| |
Kazasker'den Ombudsman'a
Çok şükür! Türkiye, AB sürecinde çok önemli bir eksiğini nihayet gideriyor: Batı'da "Ombudsman" diye tanımlanan Kamu Denetçiliği Kurumu yasa tasarısı Meclis'e geldi... Ancak hem toplumun bilinçlenmesi, hem de eksiklerin giderilebilmesi için tasarının yasalaşmasında acele edilmemeli....
On yılı aşkın süredir konuşulan, 7'nci ve 8'inci beş yıllık planlarda yer verilen Kamu Denetçiliği Kurumu sonunda hayatımıza giriyor. Türkiye de bu kuruma sahip olmayan tek Avrupa ülkesi gösterilmekten, "Sizden aldık, şimdi niye sizde yok" sorusundan kurtuluyor. Gerçekten de "Ombudsman" diye tanımlanan kurum Batı'ya Osmanlı'dan gitti: 1709'da Ruslar'a yenilip Osmanlı'ya sığınan İsveç Kralı XII Şarl bu sistemle 5 yıl sürgün yaşadığı Edirne'de tanıştı: "Kazasker" kurumu sayesinde. Ve yokluğunda ülke yönetimini ve yargısını onun adına denetleyecek bir kişi atadı. Adını da "Hogs Ombudsman" koydu. Yani "Yurttaş koruyucusu". Günümüzde 120 ülkede bulunan "Ombudsman"ı ya da dün Meclis'e sunulan tasarıdaki kavramla "Kamu Denetçisi"ni şöyle tanımlayabiliriz: "Kamu kurumlarının haksız uygulamalarına karşı yurttaşları korumak ve haklarını aramak için atanan görevli." Bir başka ifadeyle, "Yurttaşların kamuyla ilgili şikayetlerini incelemeye ve sonuçlandırmaya yetkili kişi." Gelelim tasarıda dikkatimizi çeken maddelere... Başdenetçi ve 10 denetçiyi -tüm ülkelerde olduğu gibi- Meclis'in seçmesi öngörülüyor.

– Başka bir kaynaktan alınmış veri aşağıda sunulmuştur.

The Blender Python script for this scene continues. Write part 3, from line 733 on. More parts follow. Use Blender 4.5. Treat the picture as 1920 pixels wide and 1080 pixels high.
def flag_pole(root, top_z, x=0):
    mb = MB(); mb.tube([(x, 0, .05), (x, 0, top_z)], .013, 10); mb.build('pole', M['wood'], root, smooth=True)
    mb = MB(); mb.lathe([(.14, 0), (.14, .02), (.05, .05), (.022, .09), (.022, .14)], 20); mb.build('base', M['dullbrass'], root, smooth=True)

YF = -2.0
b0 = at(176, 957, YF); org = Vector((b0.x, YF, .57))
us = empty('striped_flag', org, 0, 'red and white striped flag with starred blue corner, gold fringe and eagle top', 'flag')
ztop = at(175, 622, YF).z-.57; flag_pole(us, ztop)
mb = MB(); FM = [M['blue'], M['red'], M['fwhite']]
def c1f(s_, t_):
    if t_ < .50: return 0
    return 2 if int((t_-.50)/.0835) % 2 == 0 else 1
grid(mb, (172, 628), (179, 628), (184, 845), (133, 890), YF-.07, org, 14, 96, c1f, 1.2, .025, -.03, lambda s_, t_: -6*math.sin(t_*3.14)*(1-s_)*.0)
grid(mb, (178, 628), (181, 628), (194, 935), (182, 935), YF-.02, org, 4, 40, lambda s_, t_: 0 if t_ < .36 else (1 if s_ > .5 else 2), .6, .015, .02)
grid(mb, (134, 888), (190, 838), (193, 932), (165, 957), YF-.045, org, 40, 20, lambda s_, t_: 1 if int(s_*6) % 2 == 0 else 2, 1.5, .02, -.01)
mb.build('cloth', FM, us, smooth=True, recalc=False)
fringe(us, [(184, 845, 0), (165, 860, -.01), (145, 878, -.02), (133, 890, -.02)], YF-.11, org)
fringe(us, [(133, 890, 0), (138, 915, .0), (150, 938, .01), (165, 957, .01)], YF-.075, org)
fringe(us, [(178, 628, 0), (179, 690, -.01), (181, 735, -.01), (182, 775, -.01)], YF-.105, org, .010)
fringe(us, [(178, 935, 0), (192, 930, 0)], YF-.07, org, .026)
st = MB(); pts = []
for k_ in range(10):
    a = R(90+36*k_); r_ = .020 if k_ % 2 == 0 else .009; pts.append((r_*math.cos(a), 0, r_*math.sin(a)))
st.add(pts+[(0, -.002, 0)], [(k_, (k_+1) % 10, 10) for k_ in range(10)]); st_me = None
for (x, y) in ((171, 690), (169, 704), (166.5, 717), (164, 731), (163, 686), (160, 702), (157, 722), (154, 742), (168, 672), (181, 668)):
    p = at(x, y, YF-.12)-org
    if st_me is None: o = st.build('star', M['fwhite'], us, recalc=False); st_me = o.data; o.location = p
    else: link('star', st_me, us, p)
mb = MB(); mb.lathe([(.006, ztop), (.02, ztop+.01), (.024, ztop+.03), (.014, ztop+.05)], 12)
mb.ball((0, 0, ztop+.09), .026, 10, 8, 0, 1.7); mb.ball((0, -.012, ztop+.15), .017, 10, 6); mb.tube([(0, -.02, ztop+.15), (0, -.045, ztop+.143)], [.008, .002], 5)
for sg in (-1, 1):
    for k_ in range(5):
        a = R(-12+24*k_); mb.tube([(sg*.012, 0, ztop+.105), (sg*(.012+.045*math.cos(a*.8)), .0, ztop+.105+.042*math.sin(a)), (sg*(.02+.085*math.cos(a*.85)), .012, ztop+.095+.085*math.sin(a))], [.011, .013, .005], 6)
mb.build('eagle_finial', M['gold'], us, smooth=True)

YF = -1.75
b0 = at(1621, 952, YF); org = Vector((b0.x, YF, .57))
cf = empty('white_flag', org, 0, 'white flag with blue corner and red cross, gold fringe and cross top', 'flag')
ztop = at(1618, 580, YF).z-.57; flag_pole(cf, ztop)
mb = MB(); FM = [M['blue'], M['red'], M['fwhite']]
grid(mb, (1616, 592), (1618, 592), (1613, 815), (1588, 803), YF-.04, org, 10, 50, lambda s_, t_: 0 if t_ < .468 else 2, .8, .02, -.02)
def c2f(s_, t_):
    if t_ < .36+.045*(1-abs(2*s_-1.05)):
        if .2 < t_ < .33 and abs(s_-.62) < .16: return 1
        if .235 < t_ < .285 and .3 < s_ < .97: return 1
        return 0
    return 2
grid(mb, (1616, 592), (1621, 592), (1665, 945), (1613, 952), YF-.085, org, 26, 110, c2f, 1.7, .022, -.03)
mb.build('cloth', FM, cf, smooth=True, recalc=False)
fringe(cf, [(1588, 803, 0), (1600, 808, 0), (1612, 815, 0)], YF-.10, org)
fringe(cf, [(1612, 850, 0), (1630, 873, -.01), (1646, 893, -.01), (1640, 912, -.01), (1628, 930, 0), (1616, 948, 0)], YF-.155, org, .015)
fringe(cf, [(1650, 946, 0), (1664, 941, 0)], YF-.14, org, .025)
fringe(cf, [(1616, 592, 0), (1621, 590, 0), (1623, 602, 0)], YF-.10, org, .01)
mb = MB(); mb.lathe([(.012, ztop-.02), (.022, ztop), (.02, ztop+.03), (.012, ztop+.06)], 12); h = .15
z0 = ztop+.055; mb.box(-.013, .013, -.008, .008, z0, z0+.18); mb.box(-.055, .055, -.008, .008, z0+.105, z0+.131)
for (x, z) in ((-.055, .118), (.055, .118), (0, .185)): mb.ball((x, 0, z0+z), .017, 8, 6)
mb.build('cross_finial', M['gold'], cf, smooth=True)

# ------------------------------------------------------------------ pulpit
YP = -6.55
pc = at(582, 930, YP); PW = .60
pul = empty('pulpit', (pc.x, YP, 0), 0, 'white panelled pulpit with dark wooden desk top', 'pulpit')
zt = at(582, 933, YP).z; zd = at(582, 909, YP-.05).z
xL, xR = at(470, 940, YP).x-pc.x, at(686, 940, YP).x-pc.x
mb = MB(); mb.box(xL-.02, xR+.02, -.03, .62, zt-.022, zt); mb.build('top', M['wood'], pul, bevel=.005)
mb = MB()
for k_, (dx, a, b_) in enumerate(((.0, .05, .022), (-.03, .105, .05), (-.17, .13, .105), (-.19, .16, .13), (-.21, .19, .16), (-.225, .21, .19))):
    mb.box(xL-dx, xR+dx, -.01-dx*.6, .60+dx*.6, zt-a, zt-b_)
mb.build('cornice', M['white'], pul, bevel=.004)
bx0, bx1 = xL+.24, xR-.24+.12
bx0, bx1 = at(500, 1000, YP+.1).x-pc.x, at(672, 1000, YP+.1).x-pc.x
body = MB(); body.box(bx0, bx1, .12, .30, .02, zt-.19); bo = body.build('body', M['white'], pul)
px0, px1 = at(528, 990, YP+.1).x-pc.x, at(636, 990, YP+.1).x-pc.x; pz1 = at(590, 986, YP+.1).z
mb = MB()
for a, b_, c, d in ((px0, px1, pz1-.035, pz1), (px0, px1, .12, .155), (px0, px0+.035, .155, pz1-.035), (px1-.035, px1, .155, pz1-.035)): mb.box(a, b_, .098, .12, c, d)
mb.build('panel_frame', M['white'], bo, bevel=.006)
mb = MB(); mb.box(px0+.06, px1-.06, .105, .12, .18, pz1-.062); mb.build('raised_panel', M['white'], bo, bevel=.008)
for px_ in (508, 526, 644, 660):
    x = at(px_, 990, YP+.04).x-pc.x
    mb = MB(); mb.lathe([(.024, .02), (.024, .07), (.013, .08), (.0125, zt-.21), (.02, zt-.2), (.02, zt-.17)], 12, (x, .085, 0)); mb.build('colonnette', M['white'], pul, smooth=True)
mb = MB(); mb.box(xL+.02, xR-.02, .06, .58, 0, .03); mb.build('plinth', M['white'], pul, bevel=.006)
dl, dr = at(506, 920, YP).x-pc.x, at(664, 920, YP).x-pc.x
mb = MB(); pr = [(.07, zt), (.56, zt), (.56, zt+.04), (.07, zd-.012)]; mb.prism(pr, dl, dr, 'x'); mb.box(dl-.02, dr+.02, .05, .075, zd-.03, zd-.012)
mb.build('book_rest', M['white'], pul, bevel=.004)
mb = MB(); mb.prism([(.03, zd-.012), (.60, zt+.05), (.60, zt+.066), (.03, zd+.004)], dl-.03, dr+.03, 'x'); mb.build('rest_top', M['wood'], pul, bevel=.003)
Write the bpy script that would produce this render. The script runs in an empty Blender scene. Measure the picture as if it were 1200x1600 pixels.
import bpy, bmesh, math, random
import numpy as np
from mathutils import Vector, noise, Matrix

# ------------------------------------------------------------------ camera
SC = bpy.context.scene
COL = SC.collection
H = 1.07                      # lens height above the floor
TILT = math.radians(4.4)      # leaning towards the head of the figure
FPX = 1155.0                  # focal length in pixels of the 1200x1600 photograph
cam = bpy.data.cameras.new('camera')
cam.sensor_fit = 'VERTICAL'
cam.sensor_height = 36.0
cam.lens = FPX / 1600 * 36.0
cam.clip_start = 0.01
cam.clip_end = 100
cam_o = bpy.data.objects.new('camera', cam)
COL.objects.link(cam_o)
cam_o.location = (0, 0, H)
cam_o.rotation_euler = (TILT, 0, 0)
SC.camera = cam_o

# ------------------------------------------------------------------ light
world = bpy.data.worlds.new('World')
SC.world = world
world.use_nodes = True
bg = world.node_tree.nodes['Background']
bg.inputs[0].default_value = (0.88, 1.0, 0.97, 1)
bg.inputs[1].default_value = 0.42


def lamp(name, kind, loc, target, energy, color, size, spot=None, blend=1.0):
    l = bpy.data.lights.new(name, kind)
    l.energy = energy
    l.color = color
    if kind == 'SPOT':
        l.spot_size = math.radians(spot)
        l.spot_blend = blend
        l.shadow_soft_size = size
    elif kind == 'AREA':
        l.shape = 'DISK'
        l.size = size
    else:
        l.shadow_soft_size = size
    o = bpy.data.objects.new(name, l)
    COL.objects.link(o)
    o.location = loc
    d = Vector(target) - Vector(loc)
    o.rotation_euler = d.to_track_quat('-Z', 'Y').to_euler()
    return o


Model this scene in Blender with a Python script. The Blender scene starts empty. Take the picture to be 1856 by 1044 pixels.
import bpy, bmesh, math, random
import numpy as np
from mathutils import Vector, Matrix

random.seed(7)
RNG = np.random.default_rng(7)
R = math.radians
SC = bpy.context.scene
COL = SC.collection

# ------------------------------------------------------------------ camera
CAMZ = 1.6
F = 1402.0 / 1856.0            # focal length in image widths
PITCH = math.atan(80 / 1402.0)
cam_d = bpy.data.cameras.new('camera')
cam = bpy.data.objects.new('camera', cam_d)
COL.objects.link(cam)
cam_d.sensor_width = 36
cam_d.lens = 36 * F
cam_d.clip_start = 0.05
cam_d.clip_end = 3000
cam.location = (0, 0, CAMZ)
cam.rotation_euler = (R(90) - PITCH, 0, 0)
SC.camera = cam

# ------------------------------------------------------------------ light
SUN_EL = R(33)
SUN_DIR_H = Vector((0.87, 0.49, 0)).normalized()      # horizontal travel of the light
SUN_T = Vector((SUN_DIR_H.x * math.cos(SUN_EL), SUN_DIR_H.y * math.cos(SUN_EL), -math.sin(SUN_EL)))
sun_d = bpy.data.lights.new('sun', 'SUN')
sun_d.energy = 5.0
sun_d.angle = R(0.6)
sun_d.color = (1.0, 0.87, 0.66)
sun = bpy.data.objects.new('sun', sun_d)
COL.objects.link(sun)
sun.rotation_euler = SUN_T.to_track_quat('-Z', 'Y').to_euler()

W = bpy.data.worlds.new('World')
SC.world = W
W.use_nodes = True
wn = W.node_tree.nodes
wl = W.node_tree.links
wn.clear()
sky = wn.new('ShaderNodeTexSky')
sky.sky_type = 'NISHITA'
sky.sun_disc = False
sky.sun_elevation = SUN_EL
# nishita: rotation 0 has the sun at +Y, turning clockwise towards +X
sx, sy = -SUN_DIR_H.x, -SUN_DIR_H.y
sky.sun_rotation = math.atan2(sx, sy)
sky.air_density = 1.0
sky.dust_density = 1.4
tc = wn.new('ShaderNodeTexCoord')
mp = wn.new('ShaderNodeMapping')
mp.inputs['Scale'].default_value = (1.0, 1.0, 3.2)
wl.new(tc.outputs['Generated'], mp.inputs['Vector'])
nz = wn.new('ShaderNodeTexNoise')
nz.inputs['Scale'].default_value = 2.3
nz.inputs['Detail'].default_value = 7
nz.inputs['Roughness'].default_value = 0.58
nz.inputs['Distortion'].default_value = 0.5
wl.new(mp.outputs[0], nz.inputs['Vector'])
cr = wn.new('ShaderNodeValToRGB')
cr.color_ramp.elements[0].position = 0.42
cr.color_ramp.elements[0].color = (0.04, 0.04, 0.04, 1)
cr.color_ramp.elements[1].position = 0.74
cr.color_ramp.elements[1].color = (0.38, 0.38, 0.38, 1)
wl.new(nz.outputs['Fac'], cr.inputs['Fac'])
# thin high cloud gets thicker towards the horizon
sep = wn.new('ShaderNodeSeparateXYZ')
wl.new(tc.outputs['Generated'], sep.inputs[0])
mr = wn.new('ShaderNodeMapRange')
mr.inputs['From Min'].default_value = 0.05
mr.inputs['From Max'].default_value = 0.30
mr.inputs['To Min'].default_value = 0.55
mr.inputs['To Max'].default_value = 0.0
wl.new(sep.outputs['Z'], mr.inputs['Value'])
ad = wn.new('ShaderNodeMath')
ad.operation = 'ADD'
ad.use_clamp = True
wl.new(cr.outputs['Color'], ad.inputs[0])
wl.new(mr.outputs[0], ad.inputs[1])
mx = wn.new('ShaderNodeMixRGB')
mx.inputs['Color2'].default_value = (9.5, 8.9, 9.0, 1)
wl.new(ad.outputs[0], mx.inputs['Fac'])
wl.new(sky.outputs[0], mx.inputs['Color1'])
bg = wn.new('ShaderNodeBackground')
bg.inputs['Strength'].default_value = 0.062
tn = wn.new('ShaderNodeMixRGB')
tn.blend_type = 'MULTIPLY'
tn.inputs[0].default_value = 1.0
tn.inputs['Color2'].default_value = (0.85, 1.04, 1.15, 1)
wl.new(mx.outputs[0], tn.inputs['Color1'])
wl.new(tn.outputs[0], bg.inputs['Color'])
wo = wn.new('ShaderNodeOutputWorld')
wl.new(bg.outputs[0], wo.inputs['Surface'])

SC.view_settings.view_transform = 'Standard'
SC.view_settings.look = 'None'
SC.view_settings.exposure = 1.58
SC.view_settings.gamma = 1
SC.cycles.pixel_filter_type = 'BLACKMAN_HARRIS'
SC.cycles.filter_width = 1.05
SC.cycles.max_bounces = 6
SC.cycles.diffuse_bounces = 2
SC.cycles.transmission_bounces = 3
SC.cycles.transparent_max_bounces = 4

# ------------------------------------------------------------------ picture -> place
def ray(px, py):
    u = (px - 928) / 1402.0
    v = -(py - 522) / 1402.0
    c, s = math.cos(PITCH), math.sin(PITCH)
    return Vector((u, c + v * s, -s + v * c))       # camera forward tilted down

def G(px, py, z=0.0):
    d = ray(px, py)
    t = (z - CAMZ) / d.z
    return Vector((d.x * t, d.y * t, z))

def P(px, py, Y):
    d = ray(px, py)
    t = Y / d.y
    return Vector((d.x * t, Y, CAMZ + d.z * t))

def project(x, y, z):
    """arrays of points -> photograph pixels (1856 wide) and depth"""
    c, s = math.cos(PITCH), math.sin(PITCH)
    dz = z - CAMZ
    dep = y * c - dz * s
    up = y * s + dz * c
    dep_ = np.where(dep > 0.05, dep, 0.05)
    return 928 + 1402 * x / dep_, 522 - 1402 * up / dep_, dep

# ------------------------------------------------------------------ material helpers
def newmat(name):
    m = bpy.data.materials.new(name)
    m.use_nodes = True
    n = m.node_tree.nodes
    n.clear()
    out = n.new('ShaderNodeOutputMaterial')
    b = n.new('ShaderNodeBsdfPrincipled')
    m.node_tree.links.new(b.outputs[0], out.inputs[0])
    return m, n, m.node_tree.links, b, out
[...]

Ancak ifadeden seçimde "salt çoğunluk" aranacağı izlenimi doğuyor. Bu da iktidar milletvekilleri oylarının yeterli olacağı anlamına geliyor. Oysa kamu denetçisinin başlıca özelliği bağımsızlığı ve tarafsızlığı olduğu için, geniş uzlaşmayla seçilmesi hayati önem taşıyor. Bize göre, mutlaka gizli oylamayla "nitelikli çoğunluk", yani üye tam sayısının en az 5'te 3'ünün desteği aranmalı. Bir başka nokta: Kurum yasayla getiriliyor. Oysa Batı'da Anayasa'ya dayanıyor. Bu da hem kurumun gücünü ve saygınlığını artırıyor, hem yurttaşların güvenini.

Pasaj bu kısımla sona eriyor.